Thursday, September 11, 2008

when u do it this time, do it right. don't cheat. no shortcuts. effort. truth. keep it steady

panjang lok title ya. haha. i'm on bed in the front room at Nini's. just chatted with cousins and a few friends tek. but i should be doing my assignments now. so i told them that i'm kinda busy.
ok, so tujuan kamek menulis blog today is because i'm scared of this person that i'm turning into. yeah, i'm happy. but probably i'm too happy.. in euphoria! sik bagus jak rasa.. i feel very insecured with myself. i dream too much. i've been playing too much.. and procratination? CUBA UDAH GIK! huh.. i want to tell this to someone, but i know that all they can come up with is: 'lek la... biasa la ya..', or 'sikda apa2 ya bah...cuba iboh think too much..' or... '..boring kau... mala jak!' yang last ya biasa nya dari munee or kakak la...i'm so fed up with my nonsense! *slap slap* dirik.. mesti bodo jak rupa ku polah dirik ku gia..erk...
eeeee... there's this really dumb feeling in the pit of my stomach!dah dgr lagu breathless and like a star over and over and over and over again..

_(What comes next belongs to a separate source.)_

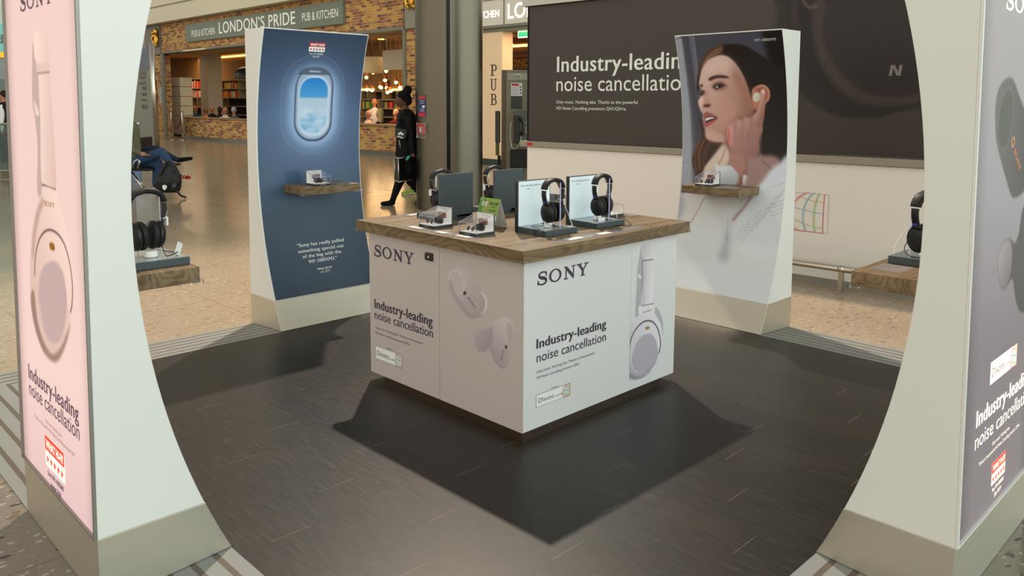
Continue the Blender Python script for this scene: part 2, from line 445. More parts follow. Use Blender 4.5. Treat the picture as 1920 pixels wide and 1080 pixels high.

yesterday i went out with my mom.. pegi shopping.. and i was like so in love with this baju and pants.. terus pakei.. it's always too easy for me..!!i feel guilty for not working hard for what i am getting... all these..!it is making me less human.making me feel unreal.. i want to be real. i am not sure if i am ever real. macam my life sikda effort jak. o God. help me become budak baik yang mengenang budi orang tua.. :( aduh. emo la me now.. sobs.